From the point of view of current museological thinking, the museum as a whole is pretty conventional. The large and academically very competent curatorial staff of Deutsches Museum have done a formidable job in acquiring, preserving, describing and arranging a representative collection of the marvels of modern technology. With few exceptions, however, they don’t seem to have listened to the siren calls of New Museology. Even the newest galleries are more like updated version of the classical ones.

Personally, I’m quite fond of old-school museums with tons of systematically ordered things, like classical natural history museums with their amassment of butterflies on needles and stuffed birds from all over the world. Same here: the huge building in central Munich has gallery after gallery displaying one damned machine after the other, each acompanied by a short, precise, informative text. Ordning muss sein.

Some of this is utterly fascinating. The computer gallery is magnificent, packed with pre-computer age calculating machines, early mainframe computers, integrated circuits, and devices with chips — a must for computer history afficionadoses. Likewise, the new gallery on the history of photo and film technology (curated by Cornelia Kemp) with its central 20 meter long, double-sided glass cabinet with hundreds of still and movie cameras, from mid-19th century to the present, gives a fantastic snapshot (!) of the chronological development of camera devices.
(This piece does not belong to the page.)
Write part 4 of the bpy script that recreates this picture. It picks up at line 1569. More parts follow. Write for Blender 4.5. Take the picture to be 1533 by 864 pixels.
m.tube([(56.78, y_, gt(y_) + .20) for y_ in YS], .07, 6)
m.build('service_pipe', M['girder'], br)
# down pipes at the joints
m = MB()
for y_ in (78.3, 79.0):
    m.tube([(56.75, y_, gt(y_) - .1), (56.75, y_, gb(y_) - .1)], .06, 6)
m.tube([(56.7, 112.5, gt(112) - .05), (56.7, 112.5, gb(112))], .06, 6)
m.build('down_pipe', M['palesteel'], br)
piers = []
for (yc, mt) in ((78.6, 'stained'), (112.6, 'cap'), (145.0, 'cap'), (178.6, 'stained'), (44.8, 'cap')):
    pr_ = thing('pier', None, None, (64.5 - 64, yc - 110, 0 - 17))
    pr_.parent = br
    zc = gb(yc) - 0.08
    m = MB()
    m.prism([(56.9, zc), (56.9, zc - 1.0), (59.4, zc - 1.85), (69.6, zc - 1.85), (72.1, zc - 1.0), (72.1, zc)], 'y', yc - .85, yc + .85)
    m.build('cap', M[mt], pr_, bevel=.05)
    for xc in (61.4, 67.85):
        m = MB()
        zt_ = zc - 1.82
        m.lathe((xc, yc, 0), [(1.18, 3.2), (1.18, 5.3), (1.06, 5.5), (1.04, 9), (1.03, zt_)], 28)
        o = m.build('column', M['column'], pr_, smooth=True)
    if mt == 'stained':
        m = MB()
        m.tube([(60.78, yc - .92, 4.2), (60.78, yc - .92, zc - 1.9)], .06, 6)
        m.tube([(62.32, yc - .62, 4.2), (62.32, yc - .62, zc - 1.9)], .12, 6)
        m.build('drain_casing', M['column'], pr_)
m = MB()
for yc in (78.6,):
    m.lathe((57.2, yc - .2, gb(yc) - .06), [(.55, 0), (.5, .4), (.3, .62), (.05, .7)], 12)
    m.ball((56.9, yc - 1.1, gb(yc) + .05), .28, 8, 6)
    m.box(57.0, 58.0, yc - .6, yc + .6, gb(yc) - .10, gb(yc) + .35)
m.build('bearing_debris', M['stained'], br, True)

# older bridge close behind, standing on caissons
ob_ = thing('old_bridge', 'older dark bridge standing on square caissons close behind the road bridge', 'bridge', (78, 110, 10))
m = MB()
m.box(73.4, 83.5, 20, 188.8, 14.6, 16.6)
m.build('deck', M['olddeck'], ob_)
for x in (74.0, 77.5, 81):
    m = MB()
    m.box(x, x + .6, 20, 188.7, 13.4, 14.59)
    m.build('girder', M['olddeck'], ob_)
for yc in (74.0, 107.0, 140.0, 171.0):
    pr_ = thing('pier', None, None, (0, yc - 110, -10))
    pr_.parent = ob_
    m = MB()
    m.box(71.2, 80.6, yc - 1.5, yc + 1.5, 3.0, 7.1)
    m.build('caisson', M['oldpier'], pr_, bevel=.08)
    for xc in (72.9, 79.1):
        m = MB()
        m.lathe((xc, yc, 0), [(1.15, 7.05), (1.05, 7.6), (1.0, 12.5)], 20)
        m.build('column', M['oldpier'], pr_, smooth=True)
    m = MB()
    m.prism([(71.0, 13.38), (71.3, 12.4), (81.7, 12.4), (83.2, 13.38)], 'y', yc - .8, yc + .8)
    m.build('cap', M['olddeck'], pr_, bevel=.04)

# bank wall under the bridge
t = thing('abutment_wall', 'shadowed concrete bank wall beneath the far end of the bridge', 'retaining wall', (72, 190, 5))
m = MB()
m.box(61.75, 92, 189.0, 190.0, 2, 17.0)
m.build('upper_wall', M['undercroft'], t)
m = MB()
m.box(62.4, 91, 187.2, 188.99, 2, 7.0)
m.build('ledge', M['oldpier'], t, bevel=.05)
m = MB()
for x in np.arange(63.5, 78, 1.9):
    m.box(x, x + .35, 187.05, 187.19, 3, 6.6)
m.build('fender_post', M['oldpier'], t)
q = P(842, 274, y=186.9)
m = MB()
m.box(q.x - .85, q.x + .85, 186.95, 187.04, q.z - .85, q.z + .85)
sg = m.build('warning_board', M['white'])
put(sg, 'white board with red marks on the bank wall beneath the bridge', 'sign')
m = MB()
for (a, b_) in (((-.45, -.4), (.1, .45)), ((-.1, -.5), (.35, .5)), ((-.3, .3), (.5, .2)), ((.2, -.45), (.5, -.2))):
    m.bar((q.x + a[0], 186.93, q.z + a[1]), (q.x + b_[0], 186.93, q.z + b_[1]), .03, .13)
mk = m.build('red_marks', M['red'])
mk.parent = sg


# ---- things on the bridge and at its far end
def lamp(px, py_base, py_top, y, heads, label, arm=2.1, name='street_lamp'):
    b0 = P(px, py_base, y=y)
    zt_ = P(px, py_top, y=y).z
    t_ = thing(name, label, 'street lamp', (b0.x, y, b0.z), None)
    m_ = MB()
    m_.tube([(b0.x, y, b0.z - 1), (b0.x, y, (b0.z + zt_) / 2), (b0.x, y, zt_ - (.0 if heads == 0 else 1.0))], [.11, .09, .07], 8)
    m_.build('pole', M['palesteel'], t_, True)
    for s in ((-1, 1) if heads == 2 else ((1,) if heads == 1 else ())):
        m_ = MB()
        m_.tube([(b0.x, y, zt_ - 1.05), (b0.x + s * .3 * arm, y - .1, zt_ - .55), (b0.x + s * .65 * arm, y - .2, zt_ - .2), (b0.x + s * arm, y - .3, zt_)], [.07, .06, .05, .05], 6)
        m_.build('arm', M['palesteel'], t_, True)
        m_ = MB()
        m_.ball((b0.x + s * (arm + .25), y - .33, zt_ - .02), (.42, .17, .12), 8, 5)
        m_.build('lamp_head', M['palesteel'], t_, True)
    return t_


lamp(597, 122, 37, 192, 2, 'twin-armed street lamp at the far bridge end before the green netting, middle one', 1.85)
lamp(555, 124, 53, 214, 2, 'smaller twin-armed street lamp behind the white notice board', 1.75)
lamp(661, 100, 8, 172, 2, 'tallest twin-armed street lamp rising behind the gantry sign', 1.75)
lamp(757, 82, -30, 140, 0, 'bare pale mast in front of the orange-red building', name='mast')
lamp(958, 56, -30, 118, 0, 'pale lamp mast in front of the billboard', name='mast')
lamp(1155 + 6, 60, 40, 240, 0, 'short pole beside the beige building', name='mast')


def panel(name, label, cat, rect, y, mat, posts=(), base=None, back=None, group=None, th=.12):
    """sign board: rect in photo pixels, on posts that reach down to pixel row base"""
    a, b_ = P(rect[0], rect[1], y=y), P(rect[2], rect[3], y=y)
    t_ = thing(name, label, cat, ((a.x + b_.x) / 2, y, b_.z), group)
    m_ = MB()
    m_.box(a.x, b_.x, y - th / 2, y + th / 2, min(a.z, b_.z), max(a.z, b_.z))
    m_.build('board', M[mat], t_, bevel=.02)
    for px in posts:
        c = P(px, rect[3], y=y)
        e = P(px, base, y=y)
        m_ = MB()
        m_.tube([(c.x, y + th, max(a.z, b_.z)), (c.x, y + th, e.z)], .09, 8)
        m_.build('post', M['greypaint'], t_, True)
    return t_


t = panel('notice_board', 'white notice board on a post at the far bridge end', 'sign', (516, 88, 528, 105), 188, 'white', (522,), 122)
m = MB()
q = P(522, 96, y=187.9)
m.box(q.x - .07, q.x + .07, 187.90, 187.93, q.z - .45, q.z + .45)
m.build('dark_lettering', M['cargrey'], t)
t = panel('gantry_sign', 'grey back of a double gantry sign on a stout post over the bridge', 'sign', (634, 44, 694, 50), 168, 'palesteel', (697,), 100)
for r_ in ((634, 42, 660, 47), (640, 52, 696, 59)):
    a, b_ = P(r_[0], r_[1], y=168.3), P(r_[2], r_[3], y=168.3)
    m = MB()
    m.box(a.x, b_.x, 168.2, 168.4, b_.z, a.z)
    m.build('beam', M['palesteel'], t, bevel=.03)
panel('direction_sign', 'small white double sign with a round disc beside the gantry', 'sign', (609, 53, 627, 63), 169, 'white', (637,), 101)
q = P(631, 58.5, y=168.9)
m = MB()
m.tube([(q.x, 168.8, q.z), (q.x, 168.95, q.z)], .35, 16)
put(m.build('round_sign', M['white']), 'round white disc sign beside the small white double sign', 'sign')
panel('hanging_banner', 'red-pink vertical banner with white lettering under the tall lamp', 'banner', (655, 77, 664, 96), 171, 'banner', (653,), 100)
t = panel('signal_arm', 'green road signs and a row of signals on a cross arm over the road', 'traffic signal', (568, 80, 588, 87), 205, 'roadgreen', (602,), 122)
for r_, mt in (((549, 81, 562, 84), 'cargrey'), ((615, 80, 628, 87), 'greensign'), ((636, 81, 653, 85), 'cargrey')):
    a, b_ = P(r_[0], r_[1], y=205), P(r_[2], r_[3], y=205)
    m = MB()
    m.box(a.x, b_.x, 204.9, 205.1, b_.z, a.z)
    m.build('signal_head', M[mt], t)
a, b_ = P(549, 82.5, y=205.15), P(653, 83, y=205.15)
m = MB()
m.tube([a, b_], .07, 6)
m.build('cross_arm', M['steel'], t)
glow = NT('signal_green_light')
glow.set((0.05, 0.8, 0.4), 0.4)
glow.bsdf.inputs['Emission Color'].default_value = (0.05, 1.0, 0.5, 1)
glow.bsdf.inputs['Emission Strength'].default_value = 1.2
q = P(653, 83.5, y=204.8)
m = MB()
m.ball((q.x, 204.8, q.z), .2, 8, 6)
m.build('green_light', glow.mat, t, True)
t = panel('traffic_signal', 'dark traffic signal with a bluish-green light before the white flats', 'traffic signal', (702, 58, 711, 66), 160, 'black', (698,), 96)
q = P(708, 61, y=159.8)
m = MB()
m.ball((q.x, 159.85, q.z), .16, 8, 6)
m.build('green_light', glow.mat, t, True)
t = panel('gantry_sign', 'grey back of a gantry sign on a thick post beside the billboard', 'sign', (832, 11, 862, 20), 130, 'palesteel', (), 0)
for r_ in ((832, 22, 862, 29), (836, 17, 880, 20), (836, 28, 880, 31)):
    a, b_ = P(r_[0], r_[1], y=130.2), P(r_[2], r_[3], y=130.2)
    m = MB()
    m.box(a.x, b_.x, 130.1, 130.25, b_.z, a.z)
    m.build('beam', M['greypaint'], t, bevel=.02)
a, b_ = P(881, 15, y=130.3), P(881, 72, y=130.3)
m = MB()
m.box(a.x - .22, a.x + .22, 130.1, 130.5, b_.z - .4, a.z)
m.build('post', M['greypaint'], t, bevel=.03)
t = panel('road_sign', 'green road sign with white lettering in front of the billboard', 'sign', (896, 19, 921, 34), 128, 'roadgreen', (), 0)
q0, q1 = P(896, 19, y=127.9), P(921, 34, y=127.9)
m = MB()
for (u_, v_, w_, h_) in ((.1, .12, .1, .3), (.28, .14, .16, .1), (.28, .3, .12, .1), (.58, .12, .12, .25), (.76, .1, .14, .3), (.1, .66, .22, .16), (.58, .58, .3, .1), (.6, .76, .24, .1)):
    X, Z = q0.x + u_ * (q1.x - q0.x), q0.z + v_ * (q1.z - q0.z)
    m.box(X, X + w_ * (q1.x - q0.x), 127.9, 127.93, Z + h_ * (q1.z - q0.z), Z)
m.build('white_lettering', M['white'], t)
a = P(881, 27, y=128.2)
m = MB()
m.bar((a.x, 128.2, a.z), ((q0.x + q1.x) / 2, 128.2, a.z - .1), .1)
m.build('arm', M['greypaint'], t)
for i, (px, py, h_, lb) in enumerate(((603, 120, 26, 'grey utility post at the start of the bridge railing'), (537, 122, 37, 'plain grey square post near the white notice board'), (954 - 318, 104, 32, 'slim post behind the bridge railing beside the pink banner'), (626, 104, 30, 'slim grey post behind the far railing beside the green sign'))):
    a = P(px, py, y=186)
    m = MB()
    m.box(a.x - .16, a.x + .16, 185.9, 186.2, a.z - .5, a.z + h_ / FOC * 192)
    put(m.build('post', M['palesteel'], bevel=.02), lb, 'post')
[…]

Other parts of the museum are more problematic. The chemistry galleries, with their didactic interactive showcases where visitors are supposed to do ‘experiments’ by pressing buttons, are quite hopeless. (On the other hand, these showcases have a kind of retro quality that speaks in favour of keeping them as museum pieces in their own right — as examples of informal learning in the 1970s).

Yet, even this colossus of a classical history of technology museum has its innovative moments. I’ll be back with a few more reflections in the next couple of days.